----- SOURCE EXCERPT
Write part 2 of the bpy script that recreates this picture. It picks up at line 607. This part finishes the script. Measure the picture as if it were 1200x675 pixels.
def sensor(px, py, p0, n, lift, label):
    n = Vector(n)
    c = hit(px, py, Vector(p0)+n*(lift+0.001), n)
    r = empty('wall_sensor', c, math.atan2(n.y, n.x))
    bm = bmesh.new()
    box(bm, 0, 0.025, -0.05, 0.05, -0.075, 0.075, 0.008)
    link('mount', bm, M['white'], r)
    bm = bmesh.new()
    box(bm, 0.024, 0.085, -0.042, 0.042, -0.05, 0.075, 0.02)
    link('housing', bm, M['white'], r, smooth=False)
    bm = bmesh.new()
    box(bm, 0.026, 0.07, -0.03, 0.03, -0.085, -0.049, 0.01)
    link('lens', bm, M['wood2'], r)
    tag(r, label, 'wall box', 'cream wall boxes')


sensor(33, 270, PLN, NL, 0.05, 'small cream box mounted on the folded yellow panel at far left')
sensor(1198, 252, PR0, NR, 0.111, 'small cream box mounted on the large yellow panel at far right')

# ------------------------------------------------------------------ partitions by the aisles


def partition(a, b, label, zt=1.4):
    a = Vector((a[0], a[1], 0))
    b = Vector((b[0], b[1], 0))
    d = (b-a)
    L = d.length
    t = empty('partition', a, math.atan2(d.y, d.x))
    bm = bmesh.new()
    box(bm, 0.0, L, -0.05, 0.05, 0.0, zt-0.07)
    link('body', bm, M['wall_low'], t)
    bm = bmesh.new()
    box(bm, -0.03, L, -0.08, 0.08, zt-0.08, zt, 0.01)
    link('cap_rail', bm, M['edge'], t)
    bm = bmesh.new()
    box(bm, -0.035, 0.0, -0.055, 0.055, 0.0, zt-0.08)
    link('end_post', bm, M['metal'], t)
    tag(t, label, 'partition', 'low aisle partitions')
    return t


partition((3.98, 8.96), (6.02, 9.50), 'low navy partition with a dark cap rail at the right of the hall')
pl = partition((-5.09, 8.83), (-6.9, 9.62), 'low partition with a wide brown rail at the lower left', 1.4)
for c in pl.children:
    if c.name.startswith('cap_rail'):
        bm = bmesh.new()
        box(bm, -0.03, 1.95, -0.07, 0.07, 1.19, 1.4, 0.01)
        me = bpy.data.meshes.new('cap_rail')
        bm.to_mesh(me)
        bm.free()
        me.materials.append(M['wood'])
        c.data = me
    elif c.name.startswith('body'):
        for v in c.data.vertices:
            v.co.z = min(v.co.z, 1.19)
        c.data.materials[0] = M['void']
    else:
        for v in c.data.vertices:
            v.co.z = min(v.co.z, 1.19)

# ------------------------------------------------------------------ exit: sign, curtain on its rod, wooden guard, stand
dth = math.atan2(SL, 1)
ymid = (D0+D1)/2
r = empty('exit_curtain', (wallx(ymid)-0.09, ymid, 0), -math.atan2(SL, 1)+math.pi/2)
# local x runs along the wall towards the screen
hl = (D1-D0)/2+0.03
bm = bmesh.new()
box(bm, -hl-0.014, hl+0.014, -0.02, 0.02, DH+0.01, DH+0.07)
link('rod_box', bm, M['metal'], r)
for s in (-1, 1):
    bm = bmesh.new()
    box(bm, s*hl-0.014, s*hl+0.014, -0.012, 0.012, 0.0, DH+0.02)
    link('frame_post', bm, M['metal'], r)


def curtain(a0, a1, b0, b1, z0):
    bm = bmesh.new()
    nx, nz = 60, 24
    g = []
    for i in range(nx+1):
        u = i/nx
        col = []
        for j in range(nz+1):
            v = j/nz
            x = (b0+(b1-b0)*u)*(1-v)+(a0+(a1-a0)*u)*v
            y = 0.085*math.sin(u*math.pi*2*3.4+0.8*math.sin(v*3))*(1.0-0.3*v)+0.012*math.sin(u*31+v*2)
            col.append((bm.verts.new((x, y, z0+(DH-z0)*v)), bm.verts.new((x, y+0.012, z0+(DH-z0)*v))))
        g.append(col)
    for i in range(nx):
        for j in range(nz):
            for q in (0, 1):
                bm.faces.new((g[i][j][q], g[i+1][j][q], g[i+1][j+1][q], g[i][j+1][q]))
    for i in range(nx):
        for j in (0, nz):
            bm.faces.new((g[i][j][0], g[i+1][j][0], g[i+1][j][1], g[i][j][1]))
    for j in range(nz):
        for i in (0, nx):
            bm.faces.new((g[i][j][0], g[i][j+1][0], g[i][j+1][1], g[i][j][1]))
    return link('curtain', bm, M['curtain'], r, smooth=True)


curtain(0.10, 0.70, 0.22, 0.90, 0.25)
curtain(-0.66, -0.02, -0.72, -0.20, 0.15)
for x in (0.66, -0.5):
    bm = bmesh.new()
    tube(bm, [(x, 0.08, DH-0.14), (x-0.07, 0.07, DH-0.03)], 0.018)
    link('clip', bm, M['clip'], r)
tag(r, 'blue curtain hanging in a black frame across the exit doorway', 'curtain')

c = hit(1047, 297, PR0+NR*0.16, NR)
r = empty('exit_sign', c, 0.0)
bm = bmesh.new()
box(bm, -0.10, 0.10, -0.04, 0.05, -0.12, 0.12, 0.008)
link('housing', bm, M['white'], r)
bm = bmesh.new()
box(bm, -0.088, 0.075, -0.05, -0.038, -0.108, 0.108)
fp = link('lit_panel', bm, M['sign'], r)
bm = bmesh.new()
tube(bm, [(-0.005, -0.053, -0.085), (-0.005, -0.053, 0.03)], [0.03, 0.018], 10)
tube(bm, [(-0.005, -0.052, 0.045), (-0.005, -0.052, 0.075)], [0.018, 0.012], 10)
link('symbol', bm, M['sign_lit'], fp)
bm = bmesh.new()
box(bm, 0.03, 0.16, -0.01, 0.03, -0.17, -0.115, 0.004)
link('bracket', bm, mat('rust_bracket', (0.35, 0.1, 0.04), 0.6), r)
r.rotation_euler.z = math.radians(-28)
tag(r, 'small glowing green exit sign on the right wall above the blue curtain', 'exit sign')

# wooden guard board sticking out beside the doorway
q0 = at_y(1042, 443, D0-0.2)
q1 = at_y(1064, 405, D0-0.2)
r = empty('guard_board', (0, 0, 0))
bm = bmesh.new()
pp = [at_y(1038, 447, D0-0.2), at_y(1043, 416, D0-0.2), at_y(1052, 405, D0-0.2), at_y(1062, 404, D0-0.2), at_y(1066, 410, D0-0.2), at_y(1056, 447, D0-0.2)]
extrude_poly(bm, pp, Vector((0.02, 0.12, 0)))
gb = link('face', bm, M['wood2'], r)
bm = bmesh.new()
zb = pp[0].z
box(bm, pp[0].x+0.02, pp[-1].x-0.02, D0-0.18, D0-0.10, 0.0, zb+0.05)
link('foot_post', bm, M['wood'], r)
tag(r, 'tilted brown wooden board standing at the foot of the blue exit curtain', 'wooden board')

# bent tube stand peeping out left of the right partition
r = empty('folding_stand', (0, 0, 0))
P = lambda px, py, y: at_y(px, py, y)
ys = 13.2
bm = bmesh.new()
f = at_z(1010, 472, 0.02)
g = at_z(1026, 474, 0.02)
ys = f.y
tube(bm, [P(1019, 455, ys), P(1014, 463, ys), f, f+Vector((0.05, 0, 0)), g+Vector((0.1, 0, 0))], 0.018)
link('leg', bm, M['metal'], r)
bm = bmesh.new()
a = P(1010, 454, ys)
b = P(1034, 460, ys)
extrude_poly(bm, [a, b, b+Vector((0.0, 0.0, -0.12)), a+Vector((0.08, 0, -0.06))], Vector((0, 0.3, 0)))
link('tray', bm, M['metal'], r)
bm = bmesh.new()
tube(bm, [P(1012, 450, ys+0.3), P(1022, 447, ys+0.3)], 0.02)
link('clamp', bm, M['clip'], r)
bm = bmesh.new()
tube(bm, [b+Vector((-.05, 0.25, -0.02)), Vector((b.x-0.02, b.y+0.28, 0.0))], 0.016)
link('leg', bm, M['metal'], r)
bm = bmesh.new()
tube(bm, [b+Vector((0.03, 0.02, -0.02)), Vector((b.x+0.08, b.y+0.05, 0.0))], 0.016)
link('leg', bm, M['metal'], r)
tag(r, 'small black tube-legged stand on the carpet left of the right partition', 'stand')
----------
WORK REQUIRED: Print, please, the lines from the first line of the material through the line that contains "sensor(1198, 252, PR0, NR, 0.111, 'small", exactly as written and with nothing added.

PROBLEM SOLUTION:
Write part 2 of the bpy script that recreates this picture. It picks up at line 607. This part finishes the script. Measure the picture as if it were 1200x675 pixels.
def sensor(px, py, p0, n, lift, label):
    n = Vector(n)
    c = hit(px, py, Vector(p0)+n*(lift+0.001), n)
    r = empty('wall_sensor', c, math.atan2(n.y, n.x))
    bm = bmesh.new()
    box(bm, 0, 0.025, -0.05, 0.05, -0.075, 0.075, 0.008)
    link('mount', bm, M['white'], r)
    bm = bmesh.new()
    box(bm, 0.024, 0.085, -0.042, 0.042, -0.05, 0.075, 0.02)
    link('housing', bm, M['white'], r, smooth=False)
    bm = bmesh.new()
    box(bm, 0.026, 0.07, -0.03, 0.03, -0.085, -0.049, 0.01)
    link('lens', bm, M['wood2'], r)
    tag(r, label, 'wall box', 'cream wall boxes')


sensor(33, 270, PLN, NL, 0.05, 'small cream box mounted on the folded yellow panel at far left')
sensor(1198, 252, PR0, NR, 0.111, 'small cream box mounted on the large yellow panel at far right')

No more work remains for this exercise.